Work to complete. Repeat everything in the material exactly.

[Data entries]
┌────────

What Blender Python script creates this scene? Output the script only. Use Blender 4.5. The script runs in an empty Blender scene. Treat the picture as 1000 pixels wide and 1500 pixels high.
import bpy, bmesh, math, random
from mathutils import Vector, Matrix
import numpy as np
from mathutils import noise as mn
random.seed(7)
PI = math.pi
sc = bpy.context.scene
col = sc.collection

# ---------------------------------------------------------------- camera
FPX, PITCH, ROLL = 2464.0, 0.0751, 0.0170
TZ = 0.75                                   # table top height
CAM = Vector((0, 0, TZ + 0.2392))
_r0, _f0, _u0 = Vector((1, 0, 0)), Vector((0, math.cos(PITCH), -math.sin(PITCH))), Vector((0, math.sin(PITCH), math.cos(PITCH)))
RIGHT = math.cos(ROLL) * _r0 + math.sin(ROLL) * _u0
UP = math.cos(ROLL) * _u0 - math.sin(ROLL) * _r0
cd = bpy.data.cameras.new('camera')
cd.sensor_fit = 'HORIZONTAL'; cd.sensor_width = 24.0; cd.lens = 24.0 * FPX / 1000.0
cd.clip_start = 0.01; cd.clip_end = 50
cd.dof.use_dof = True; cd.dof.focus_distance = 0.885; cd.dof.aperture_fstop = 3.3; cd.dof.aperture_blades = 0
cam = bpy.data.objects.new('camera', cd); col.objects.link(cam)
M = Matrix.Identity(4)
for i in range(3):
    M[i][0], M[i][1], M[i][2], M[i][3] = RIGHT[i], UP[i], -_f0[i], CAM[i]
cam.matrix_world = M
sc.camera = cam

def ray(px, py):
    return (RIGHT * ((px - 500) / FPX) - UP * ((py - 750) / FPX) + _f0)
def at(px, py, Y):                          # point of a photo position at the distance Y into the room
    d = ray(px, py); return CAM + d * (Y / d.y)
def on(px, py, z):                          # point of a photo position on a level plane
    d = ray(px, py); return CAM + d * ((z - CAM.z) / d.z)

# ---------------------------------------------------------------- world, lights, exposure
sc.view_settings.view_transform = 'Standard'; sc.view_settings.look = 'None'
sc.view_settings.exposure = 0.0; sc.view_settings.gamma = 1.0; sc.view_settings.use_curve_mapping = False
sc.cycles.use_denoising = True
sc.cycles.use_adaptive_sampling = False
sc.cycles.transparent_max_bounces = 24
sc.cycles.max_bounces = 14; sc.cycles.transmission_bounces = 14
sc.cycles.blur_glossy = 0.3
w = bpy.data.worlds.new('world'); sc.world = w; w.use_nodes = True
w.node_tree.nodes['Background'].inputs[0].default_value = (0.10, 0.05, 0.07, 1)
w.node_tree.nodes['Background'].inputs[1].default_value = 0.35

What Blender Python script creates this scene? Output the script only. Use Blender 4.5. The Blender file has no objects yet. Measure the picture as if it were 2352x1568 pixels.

└────────

Response.
What Blender Python script creates this scene? Output the script only. Use Blender 4.5. The script runs in an empty Blender scene. Treat the picture as 1000 pixels wide and 1500 pixels high.
import bpy, bmesh, math, random
from mathutils import Vector, Matrix
import numpy as np
from mathutils import noise as mn
random.seed(7)
PI = math.pi
sc = bpy.context.scene
col = sc.collection

# ---------------------------------------------------------------- camera
FPX, PITCH, ROLL = 2464.0, 0.0751, 0.0170
TZ = 0.75                                   # table top height
CAM = Vector((0, 0, TZ + 0.2392))
_r0, _f0, _u0 = Vector((1, 0, 0)), Vector((0, math.cos(PITCH), -math.sin(PITCH))), Vector((0, math.sin(PITCH), math.cos(PITCH)))
RIGHT = math.cos(ROLL) * _r0 + math.sin(ROLL) * _u0
UP = math.cos(ROLL) * _u0 - math.sin(ROLL) * _r0
cd = bpy.data.cameras.new('camera')
cd.sensor_fit = 'HORIZONTAL'; cd.sensor_width = 24.0; cd.lens = 24.0 * FPX / 1000.0
cd.clip_start = 0.01; cd.clip_end = 50
cd.dof.use_dof = True; cd.dof.focus_distance = 0.885; cd.dof.aperture_fstop = 3.3; cd.dof.aperture_blades = 0
cam = bpy.data.objects.new('camera', cd); col.objects.link(cam)
M = Matrix.Identity(4)
for i in range(3):
    M[i][0], M[i][1], M[i][2], M[i][3] = RIGHT[i], UP[i], -_f0[i], CAM[i]
cam.matrix_world = M
sc.camera = cam

def ray(px, py):
    return (RIGHT * ((px - 500) / FPX) - UP * ((py - 750) / FPX) + _f0)
def at(px, py, Y):                          # point of a photo position at the distance Y into the room
    d = ray(px, py); return CAM + d * (Y / d.y)
def on(px, py, z):                          # point of a photo position on a level plane
    d = ray(px, py); return CAM + d * ((z - CAM.z) / d.z)

# ---------------------------------------------------------------- world, lights, exposure
sc.view_settings.view_transform = 'Standard'; sc.view_settings.look = 'None'
sc.view_settings.exposure = 0.0; sc.view_settings.gamma = 1.0; sc.view_settings.use_curve_mapping = False
sc.cycles.use_denoising = True
sc.cycles.use_adaptive_sampling = False
sc.cycles.transparent_max_bounces = 24
sc.cycles.max_bounces = 14; sc.cycles.transmission_bounces = 14
sc.cycles.blur_glossy = 0.3
w = bpy.data.worlds.new('world'); sc.world = w; w.use_nodes = True
w.node_tree.nodes['Background'].inputs[0].default_value = (0.10, 0.05, 0.07, 1)
w.node_tree.nodes['Background'].inputs[1].default_value = 0.35

What Blender Python script creates this scene? Output the script only. Use Blender 4.5. The Blender file has no objects yet. Measure the picture as if it were 2352x1568 pixels.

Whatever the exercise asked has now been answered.